Speaking at the Ronald Reagan Presidential Library and Museum in California on Monday, the director of the FBI accused the Chinese government of stealing "staggering" volumes of information, causing job-destroying damage across a wide range of industries.

He said the FBI is opening a new case every 12 hours or so on Chinese hacking operations, with Chinese hackers trying to steal more American personal and corporate data than all other countries combined.

No other country in the world presents a broader threat to the US than China, Mr Wray warned.

His remarks made clear that even as the US currently remains consumed by Russia-Ukraine tensions, Washington continues to regard Beijing as its biggest threat to economic security.

"When we tally up what we see in our investigations, over 2,000 of which are focused on the Chinese government trying to steal our information or technology, there’s just no country that presents a broader threat to our ideas, innovation, and economic security than China," Mr Wray said.

The stinging rebuke of the Chinese government was delivered to a full-house audience in the library’s Air Force One Pavilion in an event held for the library’s current exhibition “FBI: From Al Capone to Al Qaeda”.

FBI director Christopher Wray (R) speaks at the Reagan Library in Simi Valley, California, 31 January, 2022. (AFP via Getty Images)
FBI director Christopher Wray (R) speaks at the Reagan Library in Simi Valley, California, 31 January, 2022. (AFP via Getty Images)

China has been long accused by the West of carrying out “systematic cyber sabotage” on a massive scale. Last year, the British government called out China for using criminal hacking groups for spying, data theft, blackmailing businesses and targeting political opponents.

"The harm from the Chinese government’s economic espionage isn’t just that its companies pull ahead based on illegally gotten technology. While they pull ahead, they push our companies and workers behind," Mr Wray said.

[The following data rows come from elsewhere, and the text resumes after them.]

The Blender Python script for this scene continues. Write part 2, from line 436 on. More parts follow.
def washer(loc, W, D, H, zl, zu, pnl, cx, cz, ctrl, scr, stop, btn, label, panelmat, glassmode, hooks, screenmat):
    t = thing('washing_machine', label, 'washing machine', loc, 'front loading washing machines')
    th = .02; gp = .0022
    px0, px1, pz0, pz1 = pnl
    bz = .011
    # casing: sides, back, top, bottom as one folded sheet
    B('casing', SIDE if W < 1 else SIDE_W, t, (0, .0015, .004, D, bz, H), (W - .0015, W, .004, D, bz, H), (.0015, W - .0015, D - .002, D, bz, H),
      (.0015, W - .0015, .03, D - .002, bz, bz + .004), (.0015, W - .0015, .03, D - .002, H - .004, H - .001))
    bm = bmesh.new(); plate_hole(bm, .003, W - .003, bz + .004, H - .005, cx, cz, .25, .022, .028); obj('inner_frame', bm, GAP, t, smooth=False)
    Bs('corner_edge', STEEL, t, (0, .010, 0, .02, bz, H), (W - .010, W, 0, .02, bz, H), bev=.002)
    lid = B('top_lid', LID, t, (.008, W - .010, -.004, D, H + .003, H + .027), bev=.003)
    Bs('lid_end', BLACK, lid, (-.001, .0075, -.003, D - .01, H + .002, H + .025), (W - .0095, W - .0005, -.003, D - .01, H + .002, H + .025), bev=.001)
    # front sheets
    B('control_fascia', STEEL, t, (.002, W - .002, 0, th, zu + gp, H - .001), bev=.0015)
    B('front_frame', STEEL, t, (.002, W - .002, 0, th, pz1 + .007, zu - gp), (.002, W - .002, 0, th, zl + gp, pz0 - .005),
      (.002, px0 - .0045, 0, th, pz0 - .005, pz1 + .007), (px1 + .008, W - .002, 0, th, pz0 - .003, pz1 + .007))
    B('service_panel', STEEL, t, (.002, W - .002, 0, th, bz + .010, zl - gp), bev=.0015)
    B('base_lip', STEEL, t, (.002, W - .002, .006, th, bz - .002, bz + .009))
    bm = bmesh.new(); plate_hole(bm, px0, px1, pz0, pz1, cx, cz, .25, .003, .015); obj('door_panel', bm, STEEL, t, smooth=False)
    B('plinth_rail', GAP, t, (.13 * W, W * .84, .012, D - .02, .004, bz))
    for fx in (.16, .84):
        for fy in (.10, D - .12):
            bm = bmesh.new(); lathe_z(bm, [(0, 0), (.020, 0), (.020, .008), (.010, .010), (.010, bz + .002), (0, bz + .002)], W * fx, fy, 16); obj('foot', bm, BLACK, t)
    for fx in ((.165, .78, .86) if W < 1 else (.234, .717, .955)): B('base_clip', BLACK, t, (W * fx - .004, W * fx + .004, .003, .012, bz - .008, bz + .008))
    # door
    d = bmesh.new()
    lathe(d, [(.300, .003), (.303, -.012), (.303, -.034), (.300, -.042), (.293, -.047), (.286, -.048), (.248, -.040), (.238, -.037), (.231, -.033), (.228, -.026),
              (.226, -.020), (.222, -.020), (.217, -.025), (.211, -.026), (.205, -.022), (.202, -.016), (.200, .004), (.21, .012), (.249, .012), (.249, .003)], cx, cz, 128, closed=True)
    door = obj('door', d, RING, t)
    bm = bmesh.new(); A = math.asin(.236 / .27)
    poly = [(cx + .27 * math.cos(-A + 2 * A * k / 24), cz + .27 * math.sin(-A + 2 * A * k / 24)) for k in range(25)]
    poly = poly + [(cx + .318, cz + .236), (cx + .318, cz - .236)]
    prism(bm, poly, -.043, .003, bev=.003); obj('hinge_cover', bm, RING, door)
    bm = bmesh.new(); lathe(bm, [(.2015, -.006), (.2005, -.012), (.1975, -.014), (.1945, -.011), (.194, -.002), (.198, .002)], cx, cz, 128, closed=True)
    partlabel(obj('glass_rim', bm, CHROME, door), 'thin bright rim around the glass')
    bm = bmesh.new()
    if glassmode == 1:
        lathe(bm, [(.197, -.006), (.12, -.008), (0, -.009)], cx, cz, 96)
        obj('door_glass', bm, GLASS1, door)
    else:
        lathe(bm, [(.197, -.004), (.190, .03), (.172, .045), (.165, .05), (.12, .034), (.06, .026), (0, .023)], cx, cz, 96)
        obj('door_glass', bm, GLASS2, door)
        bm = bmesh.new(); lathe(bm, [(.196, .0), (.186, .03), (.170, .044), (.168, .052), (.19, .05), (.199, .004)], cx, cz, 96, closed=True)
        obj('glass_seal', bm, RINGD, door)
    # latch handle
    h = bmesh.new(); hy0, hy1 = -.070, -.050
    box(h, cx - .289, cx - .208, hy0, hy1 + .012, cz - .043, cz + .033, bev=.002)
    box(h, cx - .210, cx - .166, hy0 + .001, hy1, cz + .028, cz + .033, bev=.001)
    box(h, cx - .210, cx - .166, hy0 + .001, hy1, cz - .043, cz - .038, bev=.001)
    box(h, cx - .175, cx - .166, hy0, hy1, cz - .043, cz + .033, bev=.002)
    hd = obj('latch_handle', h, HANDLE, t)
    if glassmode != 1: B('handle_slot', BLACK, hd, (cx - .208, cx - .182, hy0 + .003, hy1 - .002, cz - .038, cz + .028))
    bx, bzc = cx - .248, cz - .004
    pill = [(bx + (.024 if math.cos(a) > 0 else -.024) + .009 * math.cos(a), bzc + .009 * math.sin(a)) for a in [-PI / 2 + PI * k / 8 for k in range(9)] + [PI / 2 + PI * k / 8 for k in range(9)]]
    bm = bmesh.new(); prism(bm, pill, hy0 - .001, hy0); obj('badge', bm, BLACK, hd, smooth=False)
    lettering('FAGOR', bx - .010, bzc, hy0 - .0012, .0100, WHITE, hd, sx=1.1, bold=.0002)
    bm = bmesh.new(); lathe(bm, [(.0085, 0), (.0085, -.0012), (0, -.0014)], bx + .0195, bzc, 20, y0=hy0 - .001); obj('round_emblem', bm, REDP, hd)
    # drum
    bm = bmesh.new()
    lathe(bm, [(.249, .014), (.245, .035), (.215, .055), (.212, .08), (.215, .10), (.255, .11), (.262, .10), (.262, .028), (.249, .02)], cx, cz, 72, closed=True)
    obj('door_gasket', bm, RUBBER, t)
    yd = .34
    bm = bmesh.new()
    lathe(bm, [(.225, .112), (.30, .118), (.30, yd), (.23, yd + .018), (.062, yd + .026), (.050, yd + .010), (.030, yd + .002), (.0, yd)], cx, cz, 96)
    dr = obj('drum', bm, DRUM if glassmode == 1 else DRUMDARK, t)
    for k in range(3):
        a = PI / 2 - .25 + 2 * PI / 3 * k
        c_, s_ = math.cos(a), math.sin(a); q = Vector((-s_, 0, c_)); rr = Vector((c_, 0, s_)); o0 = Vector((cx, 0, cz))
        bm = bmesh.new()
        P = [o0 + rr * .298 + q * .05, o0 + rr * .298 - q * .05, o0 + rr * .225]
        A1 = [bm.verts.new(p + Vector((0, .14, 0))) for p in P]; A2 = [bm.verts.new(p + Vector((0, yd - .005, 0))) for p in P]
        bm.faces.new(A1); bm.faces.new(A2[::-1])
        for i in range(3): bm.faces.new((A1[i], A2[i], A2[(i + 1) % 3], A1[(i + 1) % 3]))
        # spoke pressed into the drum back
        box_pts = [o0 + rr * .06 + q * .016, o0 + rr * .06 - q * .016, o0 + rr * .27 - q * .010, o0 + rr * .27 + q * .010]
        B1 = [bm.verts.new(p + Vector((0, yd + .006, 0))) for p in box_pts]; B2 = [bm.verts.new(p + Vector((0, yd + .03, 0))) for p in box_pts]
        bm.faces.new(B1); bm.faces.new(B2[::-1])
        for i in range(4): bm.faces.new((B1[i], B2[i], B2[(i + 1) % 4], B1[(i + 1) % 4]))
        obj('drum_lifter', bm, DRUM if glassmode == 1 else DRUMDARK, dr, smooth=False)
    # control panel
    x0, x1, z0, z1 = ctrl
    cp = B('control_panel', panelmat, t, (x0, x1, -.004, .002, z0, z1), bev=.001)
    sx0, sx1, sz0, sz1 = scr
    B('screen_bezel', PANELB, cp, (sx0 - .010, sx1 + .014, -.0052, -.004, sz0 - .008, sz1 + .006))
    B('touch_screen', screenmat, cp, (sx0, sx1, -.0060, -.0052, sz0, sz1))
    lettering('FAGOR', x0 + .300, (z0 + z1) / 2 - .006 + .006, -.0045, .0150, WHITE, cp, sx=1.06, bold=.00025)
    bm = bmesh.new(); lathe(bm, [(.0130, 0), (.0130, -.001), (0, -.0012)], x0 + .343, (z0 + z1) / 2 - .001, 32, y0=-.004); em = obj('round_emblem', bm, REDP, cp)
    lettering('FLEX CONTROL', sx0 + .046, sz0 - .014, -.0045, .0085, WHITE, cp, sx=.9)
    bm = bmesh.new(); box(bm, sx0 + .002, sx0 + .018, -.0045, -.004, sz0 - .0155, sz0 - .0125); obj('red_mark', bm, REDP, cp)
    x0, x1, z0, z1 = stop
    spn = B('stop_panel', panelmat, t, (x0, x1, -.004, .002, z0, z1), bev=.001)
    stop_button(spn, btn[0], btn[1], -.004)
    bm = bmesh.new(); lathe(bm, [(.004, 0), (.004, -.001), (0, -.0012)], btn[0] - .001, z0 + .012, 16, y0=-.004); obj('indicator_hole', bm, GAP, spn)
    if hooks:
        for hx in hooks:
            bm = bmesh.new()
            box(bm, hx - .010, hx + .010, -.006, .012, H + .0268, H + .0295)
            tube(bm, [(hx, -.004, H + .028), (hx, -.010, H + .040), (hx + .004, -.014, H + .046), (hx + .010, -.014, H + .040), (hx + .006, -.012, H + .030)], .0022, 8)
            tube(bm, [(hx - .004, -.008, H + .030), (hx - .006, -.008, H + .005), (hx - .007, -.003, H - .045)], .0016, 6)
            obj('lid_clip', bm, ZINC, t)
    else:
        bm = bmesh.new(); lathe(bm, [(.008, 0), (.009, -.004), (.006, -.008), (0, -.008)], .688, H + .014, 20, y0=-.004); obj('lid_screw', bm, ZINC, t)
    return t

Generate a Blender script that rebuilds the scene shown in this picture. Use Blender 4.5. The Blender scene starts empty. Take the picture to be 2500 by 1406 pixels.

Meanwhile, in a separate attack aimed at China which also came on Monday, hedge-fund billionaire George Soros described president Xi Jinping as the “greatest threat” to open society in the world.

He warned businesses against investing in China, arguing the country is facing an economic crisis following a decline in its real estate boom last year.

Chinese government officials have previously rejected accusations of attempts to steal technology and data from the US.

The Chinese embassy in Washington said last July that Americans have "made groundless attacks" and malicious smears about Chinese cyber attacks. The statement described China as a "staunch defender of cybersecurity".

Mr Wray said the threat from China was not new, and that he has been raising concerns about it since he became FBI director in 2017.

"But I want to focus on it here tonight because it’s reached a new level - more brazen, more damaging, than ever before, and it’s vital - vital - that all of us focus on that threat together,” he said.